Development and Research of Multi-Stage Hydraulic Gear-Multiplier Drive for Metallurgical Presses

The paper presents a solution to reduce the generated power and to increase the efficiency of a hydraulic pump drive of the high-capacity press equipment applied at the metallurgical plants. We developed a multi-stage gear-multiplier pump hydraulic drive on the base of the blocked gear-multiplier. Plungers of all cylinders form a movable block, the cylinders—a fixed block. A combination of the output cylinders supplying fluid into the power cylinder provides the operating mode (reduction, multiplication) by switching a part of them to drain. We compare the four-stage drive with the three-stage gear-multiplier to a simple single-pump drive.
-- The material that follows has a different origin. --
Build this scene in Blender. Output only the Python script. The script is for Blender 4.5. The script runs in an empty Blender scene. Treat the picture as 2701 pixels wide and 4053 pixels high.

The four-stage drive with two output cylinders provides the gear stage and two multiplier stages, the stage of supplying liquid to the power cylinder directly from the pumps (the pumping stage) being combined with them. The force loading during the working stroke and the speed mode during the working cycle—forward (idle and working) and reverse – govern the power and the kinematic drive parameters. Application of the multi-stage drive is appropriate under the smoothly increasing load over the entire working stroke (upsetting and draw-forming operations). We analyze the basic and additional stage combinations for the linearly increasing power load governed by the pressure at the beginning, P 0 , and the maximum pressure at the end of the working stroke, P max . In the basic version, a gear stage (idling), a pump stage, and two multiplier stages are sequentially combined (work stroke). At the additional combination, the gear stage covers the idling and the initial part of the working stroke. Under the conditions of the pressure and the pump power equality in each stage and equality of the forward stroke duration for the compared drives, we performed the analysis and estimated the ratio of the pump capacities. We obtain the dependences of the main parameters of the drive developed, as well as the reduction and the multiplication coefficients. At the initial data considered, it is possible to reduce the pressure and the power of the developed drive pumps (as compared to a simple one) by 28–37% (increasing with the idling stroke increase) by means of additional step combinations. For the basic combination—by 5–9% lower (more reduction at lower idling values). Application of the additional combination is limited by the ratio P 0 / P max ≤ 0/4.